Waimate dispute resolved

18:27, Feb 12 2014

A long-standing dispute between businessman Keith Williams and the Waimate District Council has come full circle.

They have reached an agreement after the Ministry of Business, Innovation and Employment entered into mediation with them.

Mr Williams has agreed to carry out building work and the council will finalise building regulatory matters by providing a certificate of acceptance, but at a price.

The legal wrangle has cost the council upwards of $290,000, and an estimated $200,000 for Mr Williams, although he has won $146,000 in costs via the courts.

The dispute began in 2010 when he was charged with failing to apply for a certificate of acceptance and failing to comply with a notice to fix when he carried out "urgent" work on his garage.

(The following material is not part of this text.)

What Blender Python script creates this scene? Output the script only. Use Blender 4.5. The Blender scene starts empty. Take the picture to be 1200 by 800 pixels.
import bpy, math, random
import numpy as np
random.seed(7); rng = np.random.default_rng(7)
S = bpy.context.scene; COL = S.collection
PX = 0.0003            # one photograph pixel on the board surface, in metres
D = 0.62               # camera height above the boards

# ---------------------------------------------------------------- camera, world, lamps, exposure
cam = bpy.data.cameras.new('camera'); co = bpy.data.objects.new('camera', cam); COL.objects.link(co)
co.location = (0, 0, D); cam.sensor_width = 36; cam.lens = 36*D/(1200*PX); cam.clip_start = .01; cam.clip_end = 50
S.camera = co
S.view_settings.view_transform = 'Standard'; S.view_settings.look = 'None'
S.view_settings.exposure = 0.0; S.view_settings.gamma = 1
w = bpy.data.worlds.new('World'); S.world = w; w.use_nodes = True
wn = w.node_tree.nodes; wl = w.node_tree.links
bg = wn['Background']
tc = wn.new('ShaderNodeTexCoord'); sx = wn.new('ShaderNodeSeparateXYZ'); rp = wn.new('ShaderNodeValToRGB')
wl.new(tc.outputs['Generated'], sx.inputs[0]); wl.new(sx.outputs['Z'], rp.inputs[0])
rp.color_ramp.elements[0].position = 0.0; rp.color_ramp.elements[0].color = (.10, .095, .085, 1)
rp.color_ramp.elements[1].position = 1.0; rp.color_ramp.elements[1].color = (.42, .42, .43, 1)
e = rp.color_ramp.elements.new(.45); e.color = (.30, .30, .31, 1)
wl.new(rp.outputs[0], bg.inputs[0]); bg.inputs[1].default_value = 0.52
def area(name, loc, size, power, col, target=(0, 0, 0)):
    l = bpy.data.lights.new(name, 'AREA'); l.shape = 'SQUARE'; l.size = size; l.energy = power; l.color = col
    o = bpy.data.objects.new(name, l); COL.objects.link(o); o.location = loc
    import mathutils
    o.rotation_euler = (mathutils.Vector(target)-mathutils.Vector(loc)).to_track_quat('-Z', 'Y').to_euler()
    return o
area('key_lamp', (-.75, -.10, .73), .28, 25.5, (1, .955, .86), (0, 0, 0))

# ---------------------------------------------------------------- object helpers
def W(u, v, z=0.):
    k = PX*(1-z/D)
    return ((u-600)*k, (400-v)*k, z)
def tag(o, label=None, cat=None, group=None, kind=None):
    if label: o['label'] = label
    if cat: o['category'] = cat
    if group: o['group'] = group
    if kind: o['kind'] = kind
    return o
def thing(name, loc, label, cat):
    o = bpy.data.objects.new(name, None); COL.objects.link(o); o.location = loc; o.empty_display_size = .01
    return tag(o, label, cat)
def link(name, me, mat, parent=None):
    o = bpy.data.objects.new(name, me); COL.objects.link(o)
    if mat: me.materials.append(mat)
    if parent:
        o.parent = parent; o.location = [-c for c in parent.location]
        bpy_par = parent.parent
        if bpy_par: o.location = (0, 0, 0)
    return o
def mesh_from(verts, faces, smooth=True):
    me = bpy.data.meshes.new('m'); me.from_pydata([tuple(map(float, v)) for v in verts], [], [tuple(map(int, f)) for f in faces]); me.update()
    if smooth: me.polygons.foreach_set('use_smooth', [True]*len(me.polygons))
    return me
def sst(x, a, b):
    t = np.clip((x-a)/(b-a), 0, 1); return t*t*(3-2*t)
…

The case was thrown out of court last year after it was found council chief executive Tony Alden did not have the delegated authority to lay charges.


Mr Williams sought costs and was awarded $80,000 in June in the Timaru District Court and, following a High Court appeal, a further $66,300.

In the High Court decision Justice Dobson was critical of former council building inspector Angie Leckey for not accepting the work had been carried out under urgency, issuing a stop-work notice, and saying Mr Williams needed a consent to fix.

The MBIE confirmed it had been involved in helping to mediate a "sensible resolution to this dispute".

"Mr Williams has agreed to do some building work and the council has agreed to close out the building regulatory matters by providing a certificate of acceptance, which will mean he has met his obligations under the Building Act," an MBIE spokesperson said.

"It's exactly what we've been asking for all along; let us finish our work and put our code of acceptance in," Mr Williams said.

"The argument has come full circle; it's been an outcome we've been pushing for all along," he said.

Waimate Mayor Craig Rowley said the council was more than happy with the agreement because the issue "has been hanging over us too long; it's a sensible outcome for both parties".